== Given problem ==
Return, exactly as written, every line from the first line of the data below through the line that contains "COL = SC.collection".

== Data excerpt ==
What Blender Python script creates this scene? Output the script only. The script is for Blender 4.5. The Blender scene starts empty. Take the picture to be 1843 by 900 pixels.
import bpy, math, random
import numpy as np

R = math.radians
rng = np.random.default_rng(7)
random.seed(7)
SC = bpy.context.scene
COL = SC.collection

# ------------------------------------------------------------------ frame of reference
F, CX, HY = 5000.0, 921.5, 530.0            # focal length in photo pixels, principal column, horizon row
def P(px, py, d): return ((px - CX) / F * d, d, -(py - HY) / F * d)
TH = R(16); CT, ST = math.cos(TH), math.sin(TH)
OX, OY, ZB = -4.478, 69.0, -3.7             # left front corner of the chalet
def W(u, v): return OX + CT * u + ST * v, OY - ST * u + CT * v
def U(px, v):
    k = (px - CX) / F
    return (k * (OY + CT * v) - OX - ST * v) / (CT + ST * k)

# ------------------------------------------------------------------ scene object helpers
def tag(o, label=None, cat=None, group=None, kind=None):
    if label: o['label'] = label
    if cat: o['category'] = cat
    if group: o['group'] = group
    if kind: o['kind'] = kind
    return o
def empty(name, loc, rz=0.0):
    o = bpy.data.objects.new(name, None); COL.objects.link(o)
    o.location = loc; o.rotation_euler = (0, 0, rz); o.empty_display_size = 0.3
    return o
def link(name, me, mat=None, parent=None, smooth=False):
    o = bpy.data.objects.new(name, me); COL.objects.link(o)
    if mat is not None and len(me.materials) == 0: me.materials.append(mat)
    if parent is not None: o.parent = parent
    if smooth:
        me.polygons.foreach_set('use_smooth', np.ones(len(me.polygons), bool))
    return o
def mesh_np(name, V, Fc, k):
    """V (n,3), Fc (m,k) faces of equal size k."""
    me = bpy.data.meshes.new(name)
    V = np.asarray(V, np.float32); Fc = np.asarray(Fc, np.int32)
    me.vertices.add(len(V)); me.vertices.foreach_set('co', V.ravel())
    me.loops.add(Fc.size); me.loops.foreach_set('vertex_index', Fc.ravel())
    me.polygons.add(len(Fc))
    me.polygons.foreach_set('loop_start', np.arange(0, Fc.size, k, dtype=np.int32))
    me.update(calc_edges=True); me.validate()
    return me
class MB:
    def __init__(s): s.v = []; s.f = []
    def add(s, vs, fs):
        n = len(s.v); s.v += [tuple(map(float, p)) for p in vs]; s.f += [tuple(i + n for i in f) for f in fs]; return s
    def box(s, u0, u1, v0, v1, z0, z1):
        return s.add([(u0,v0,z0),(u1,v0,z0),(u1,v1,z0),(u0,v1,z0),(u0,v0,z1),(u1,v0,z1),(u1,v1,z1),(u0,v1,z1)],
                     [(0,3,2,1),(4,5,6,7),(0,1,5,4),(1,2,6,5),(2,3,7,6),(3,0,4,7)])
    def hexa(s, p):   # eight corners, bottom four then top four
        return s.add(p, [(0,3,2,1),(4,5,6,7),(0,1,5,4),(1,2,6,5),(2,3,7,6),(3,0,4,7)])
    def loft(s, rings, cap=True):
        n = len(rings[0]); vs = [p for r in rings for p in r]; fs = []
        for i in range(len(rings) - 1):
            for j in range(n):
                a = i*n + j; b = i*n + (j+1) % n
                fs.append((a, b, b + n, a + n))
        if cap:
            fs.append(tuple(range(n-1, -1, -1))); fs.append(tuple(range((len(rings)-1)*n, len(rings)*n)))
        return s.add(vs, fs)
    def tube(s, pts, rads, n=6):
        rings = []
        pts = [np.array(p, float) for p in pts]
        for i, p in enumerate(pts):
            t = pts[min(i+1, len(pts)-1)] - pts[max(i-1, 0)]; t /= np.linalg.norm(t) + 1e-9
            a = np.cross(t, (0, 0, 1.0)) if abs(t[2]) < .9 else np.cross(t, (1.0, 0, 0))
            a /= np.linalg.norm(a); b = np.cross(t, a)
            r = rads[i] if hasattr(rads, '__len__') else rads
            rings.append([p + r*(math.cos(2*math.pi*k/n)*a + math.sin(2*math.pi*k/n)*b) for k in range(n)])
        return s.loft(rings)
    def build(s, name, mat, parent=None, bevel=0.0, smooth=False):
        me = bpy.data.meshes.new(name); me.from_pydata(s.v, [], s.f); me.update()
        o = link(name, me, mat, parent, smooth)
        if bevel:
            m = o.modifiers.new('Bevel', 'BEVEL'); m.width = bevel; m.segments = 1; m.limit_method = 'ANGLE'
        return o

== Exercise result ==
What Blender Python script creates this scene? Output the script only. The script is for Blender 4.5. The Blender scene starts empty. Take the picture to be 1843 by 900 pixels.
import bpy, math, random
import numpy as np

R = math.radians
rng = np.random.default_rng(7)
random.seed(7)
SC = bpy.context.scene
COL = SC.collection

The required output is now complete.